Le gouvernement belge a à plusieurs occasions souligné son soutien à l’Accord Bangladesh et salué son impact très positif, notamment lors de la Conférence international du travail. Dans un courrier envoyé le 25 octobre 2018, achACT et les organisations précitées demandent au gouvernement belge d’appeler publiquement le gouvernement du Bangladesh à autoriser les activités de l’Accord et à soutenir l’appel interjeté par l’Accord. La Belgique peut à ce propos remettre en cause le régime douanier préférentiel dont jouit le Bangladesh pour ses exportations de vêtements vers l’UE et la Belgique. En effet, ces avantages sont condition-nés au respect des droits humains et des droits des travailleurs. Le Parlement européen vient d’adopter une résolution en ce sens.

Ni le Ministre Peeters, ni le Ministre Reynders n’ont répondu

Les enseignes disposent d’un grand pouvoir au Bangladesh. Environ 80% des revenus d’exportation du pays proviennent de l’industrie de l’habillement. Parmi les membres de l’Accord figurent les plus grandes enseignes d’habillement au monde – et plus gros acheteurs du Bangladesh – comme H&M, Zara, Carrefour, C&A, Lidl et Aldi. Si ces enseignes font savoir à leurs fournisseurs et au gouvernement du Bangladesh qu’elles ne peuvent s’approvisionner que dans des usines sûres et que, pour le moment, l’Accord est la seule institution en mesure de garantir de manière crédible cette sécurité, leurs voix auront un impact certain.

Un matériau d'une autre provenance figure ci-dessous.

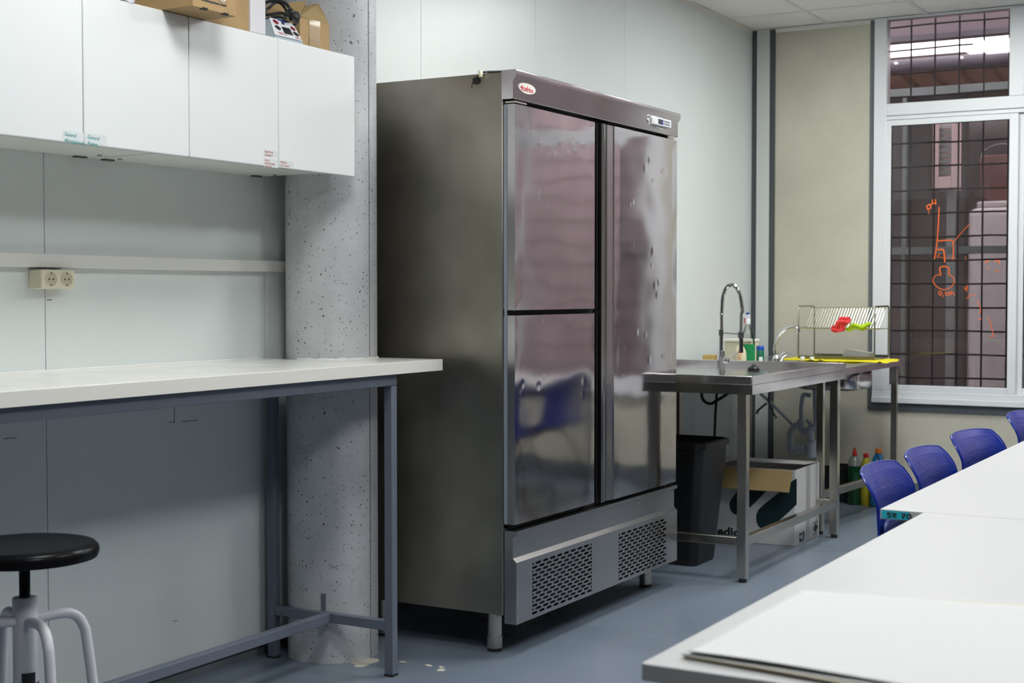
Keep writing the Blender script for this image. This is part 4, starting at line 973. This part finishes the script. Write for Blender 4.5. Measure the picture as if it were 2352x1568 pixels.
# dish rack
RX0, RX1, RY0, RY1 = 8.16, 8.37, -.905, -.475
kx0 = 8.15
ra = thing('dish_rack', (8.27, -.69, TZ), 'chrome wire dish rack standing on the yellow cloth', 'dish rack')
def up(u, v, x): return at(u, v, 'x', x)
FL = up(1833,822,RX0); FR = up(2008,828,RX0)
zt_ = up(1835,703,RX0).z; zb2 = TZ+.004
yl, yr = FL.y, FR.y
for y in (yl, yr):
    dpt = .30
    pts = [(RX0,y,zb2+.004),(RX0,y,zt_-.02),(RX0+.006,y,zt_-.006),(RX0+.02,y,zt_),(RX0+dpt-.02,y,zt_),(RX0+dpt-.006,y,zt_-.006),(RX0+dpt,y,zt_-.02),(RX0+dpt,y,zb2+.004)]
    MB().tube(pts, .0055, 10).build('end_frame', M_wire, ra, smooth=True)
zm_ = up(1840,753,RX0).z
MB().tube([(RX0+.24,yl,zt_-.01),(RX0+.24,yr,zt_-.01)], .003, 8).build('top_bar', M_wire, ra)
MB().tube([(RX0,yl,zm_),(RX0,yr-.03,zm_)], .0035, 8).build('middle_bar', M_wire, ra)
MB().tube([(RX0+.17,yl,zm_-.002),(RX0+.17,yr-.03,zm_-.002)], .003, 8).build('middle_bar', M_wire, ra)
for k in (0, .06, .12): MB().tube([(RX0+k,yl,zm_),(RX0+k+.05,yl,zm_+.004)], .002, 6).build('wire', M_wire, ra)
for i in range(27):
    y = yl-.012+(yr-yl+.012)*i/26
    MB().tube([(RX0+.24,y,zt_-.01),(RX0+.17,y+.022,zm_),(RX0+.01,y+.022,zm_-.003)], .0017, 6).build('wire', mat('bright_wire', (.72,.70,.62), .25, 1.0), ra, smooth=True)
tr_ = MB(); tr_.box(RX0-.004, RX0+.004, yr, yl, zb2, zb2+.018).box(RX0+.004, RX0+.296, yr, yl, zb2, zb2+.004).box(RX0+.296, RX0+.304, yr, yl, zb2, zb2+.018).build('drip_tray', mat('tray_steel', (.25,.24,.20), .3, 1.0), ra)
# yellow cloth
Mye = mat('yellow_cloth', (.78,.68,.0), .7, bump=.3, bscale=250)
pts = [(1772,826),(1800,824),(1830,822),(1900,820),(2040,822),(2078,829),(2060,835),(2010,838),(1985,840),(1975,836),(1920,832),(1870,831),(1800,829)]
yc = MB(); n_ = 44
cy0, cy1 = -1.075, -.40
def clf(u, v):
    y = cy1+(cy0-cy1)*u; x0_ = 7.96+.02*math.sin(u*9)+(.10 if u < .2 else 0)*0; x1_ = 8.42-.30*max(0,(u-.84)/.16)**2
    xx = x0_+(x1_-x0_)*v
    if u > .72: xx -= .12*(u-.72)/.28*(1-v)
    z = TZ+.0018+.0012*math.sin(u*23)*math.sin(v*9)
    if v < .25: z += max(0, .012*math.exp(-((u-.42)/.02)**2)+.009*math.exp(-((u-.33)/.02)**2)+.008*math.exp(-((u-.95)/.02)**2))*(1-v/.25)
    return (xx, y, z)
tag(yc.grid(clf, 90, 16).build('yellow_cloth', Mye, smooth=True, solid=.001), 'bright yellow cloth spread over the second sink table', 'cloth')
# rag, glove on the rack
def blob_cloth(name, c0, c1, wid, hgt, mt, lab, cat, seed, twist=2.2):
    c0 = Vector(c0); c1 = Vector(c1); d_ = (c1-c0); L_ = d_.length; d_.normalize(); s_ = d_.cross(Vector((0,0,1))).normalized(); u_ = s_.cross(d_)
    def f(u, v):
        a = 2*PI*u; taper = math.sin(PI*min(1, max(.0, .06+.9*v)))**.5
        k = 1+.28*math.sin(3*a+seed+v*5*twist)+.17*math.sin(5*a-v*9+seed)+.10*math.sin(9*a+v*13)
        return c0+d_*L_*v+s_*(wid*taper*k*math.cos(a))+u_*(hgt*taper*k*math.sin(a)+.008*math.sin(v*11+seed))
    return tag(MB().grid(f, 64, 34).build(name, mt, smooth=True), lab, cat)
blob_cloth('red_cloth', up(1914,762,RX0-.03), up(1950,728,RX0-.03), .03, .026, mat('red_cloth', (.80,.05,.06), .8, var=.25, vscale=40), 'crumpled red cloth hanging on the dish rack', 'cloth', 1)
blob_cloth('green_cloth', up(1943,754,RX0), up(2002,746,RX0), .022, .016, mat('lime_cloth', (.42,.62,.02), .8, var=.12, vscale=40), 'lime green cloth beside the red cloth on the dish rack', 'cloth', 4, 1.0)
t = thing('plastic_tub', (8.25, -.8, TZ), 'translucent plastic box lying in the bottom of the dish rack', 'tub')
p0 = up(1934,822,RX0+.08); p1 = up(1995,822,RX0+.08); q0 = up(1938,802,RX0+.08); q1 = up(1996,811,RX0+.08)
zb3 = zb2+.005
MB().hexa([(p0.x,p0.y,zb3),(p0.x+.1,p0.y,zb3),(p1.x+.1,p1.y,zb3),(p1.x,p1.y,zb3)], [(q0.x,q0.y,q0.z),(q0.x+.1,q0.y,q0.z),(q1.x+.1,q1.y,q1.z),(q1.x,q1.y,q1.z)]).build('tub_body', mat('milky_plastic', (.55,.55,.52), .3, alpha=.75), t, bevel=.003)
MB().hexa([(q0.x-.002,q0.y+.002,q0.z-.003),(q0.x+.102,q0.y+.002,q0.z-.003),(q1.x+.102,q1.y-.002,q1.z-.003),(q1.x-.002,q1.y-.002,q1.z-.003)], [(q0.x-.002,q0.y+.002,q0.z+.001),(q0.x+.102,q0.y+.002,q0.z+.001),(q1.x+.102,q1.y-.002,q1.z+.001),(q1.x-.002,q1.y-.002,q1.z+.001)]).build('tub_rim', MATS['milky_plastic'], t)
for k, (u, lb_) in enumerate(((1843,'left one of two small white bottle caps on the yellow cloth'), (1865,'right one of two small white bottle caps on the yellow cloth'))):
    p = at(u, 832, 'z', TZ+.004)
    tag(MB().lathe(7.99, at(u, 830, 'x', 7.99).y, [(.011,TZ+.0045),(.0125,TZ+.006),(.0125,TZ+.020),(.011,TZ+.022)], 20).build('bottle_cap', mat('white_cap', (.75,.75,.78), .4), smooth=True), lb_, 'bottle cap')

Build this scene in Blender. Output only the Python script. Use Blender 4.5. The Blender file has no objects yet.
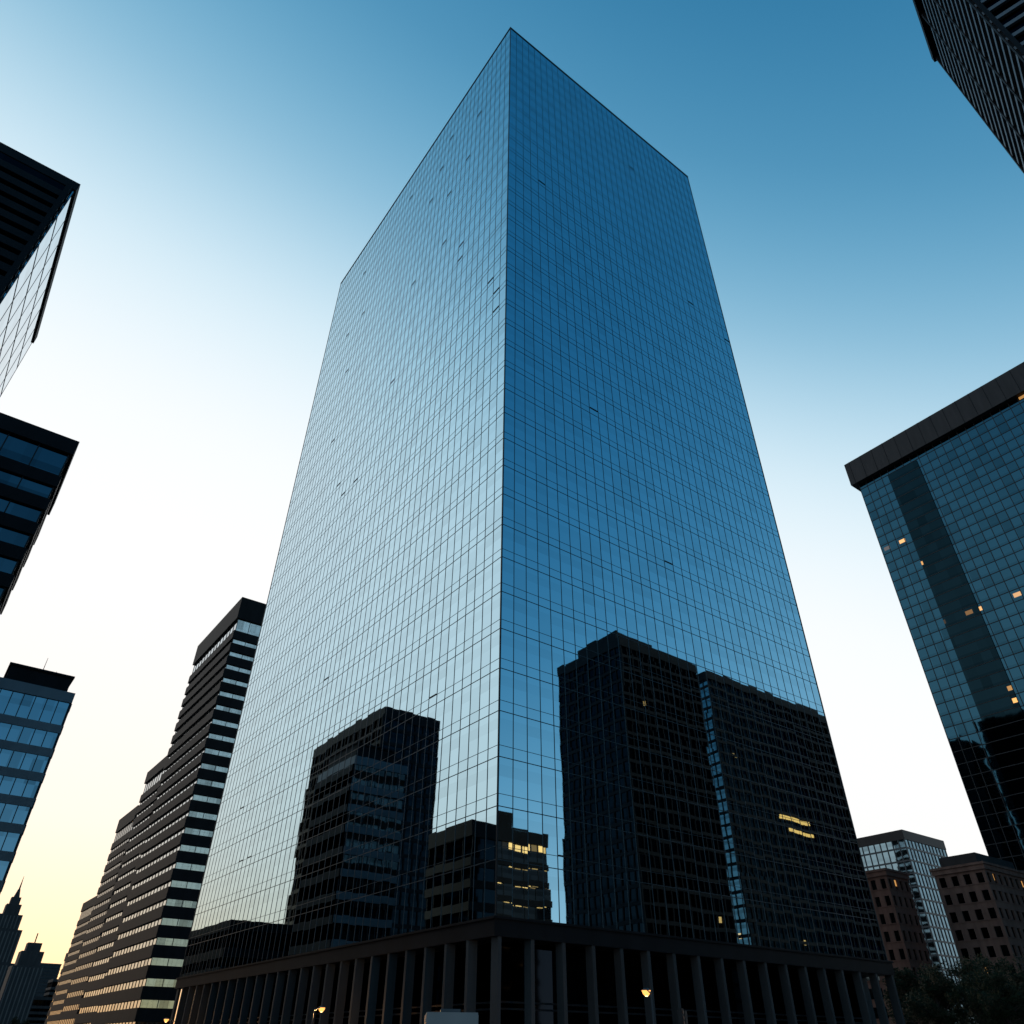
import bpy, math, random
from mathutils import Vector, Matrix
R = math.radians
random.seed(7)
scene = bpy.context.scene
scene.view_settings.view_transform = 'Standard'
scene.view_settings.look = 'None'
scene.view_settings.exposure = 0
ROOT = scene.collection

# ------------------------------------------------------------------ materials
def newmat(name):
    m = bpy.data.materials.new(name); m.use_nodes = True
    nt = m.node_tree; nt.nodes.clear()
    out = nt.nodes.new('ShaderNodeOutputMaterial')
    return m, nt, out
def N(nt, t, **kw):
    n = nt.nodes.new(t)
    for k, v in kw.items(): setattr(n, k, v)
    return n
def M(nt, op, a, b=None, c=None):
    n = nt.nodes.new('ShaderNodeMath'); n.operation = op
    for i, x in enumerate((a, b, c)):
        if x is None: continue
        if isinstance(x, (int, float)): n.inputs[i].default_value = x
        else: nt.links.new(x, n.inputs[i])
    return n.outputs[0]
def VM(nt, op, a, b=None):
    n = nt.nodes.new('ShaderNodeVectorMath'); n.operation = op
    for i, x in enumerate((a, b)):
        if x is None: continue
        if isinstance(x, tuple): n.inputs[i].default_value = x
        elif isinstance(x, (int, float)): n.inputs['Scale'].default_value = x
        else: nt.links.new(x, n.inputs[i])
    return n.outputs[0]

def solid(name, col, rough=0.7, metal=0.0, var=0.25, scale=0.6, streak=True, spec=0.2):
    m, nt, out = newmat(name)
    b = N(nt, 'ShaderNodeBsdfPrincipled')
    b.inputs['Roughness'].default_value = rough
    b.inputs['Metallic'].default_value = metal
    b.inputs['Specular IOR Level'].default_value = spec
    tc = N(nt, 'ShaderNodeTexCoord')
    mp = N(nt, 'ShaderNodeMapping')
    mp.inputs['Scale'].default_value = (1, 1, 0.15 if streak else 1)
    nt.links.new(tc.outputs['Object'], mp.inputs[0])
    no = N(nt, 'ShaderNodeTexNoise'); no.inputs['Scale'].default_value = scale; no.inputs['Detail'].default_value = 6
    nt.links.new(mp.outputs[0], no.inputs['Vector'])
    rp = N(nt, 'ShaderNodeMapRange')
    rp.inputs[1].default_value = 0.3; rp.inputs[2].default_value = 0.7
    rp.inputs[3].default_value = 1 - var; rp.inputs[4].default_value = 1 + var
    nt.links.new(no.outputs[0], rp.inputs[0])
    v = VM(nt, 'SCALE', tuple(col)); sc = v.node
    nt.links.new(rp.outputs[0], sc.inputs['Scale'])
    nt.links.new(v, b.inputs['Base Color'])
    nt.links.new(b.outputs[0], out.inputs[0])
    return m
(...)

achACT appelle donc ces enseignes à subordonner leurs commandes aux usines du Bangladesh au maintien de l’Accord au Bangladesh.

UPDATE 29/11/2018 : La Cour Suprême décidera le 6 décembre de l’avenir de l’Accord.

UPDATE 10/12/2018 : La Cour Suprême décidera le 17 décembre de l’avenir de l’Accord.

UPDATE 17/12/2018 : La Cour Suprême décidera le 21 janvier 2019 de l’avenir de l’Accord.

UPDATE 21/01/2019 : La Cour Suprême décidera le 18 février 2019 de l’avenir de l’Accord.

UPDATE 15/04/2019 : La Cour Suprême décidera le 19 mai 2019 de l’avenir de l’Accord.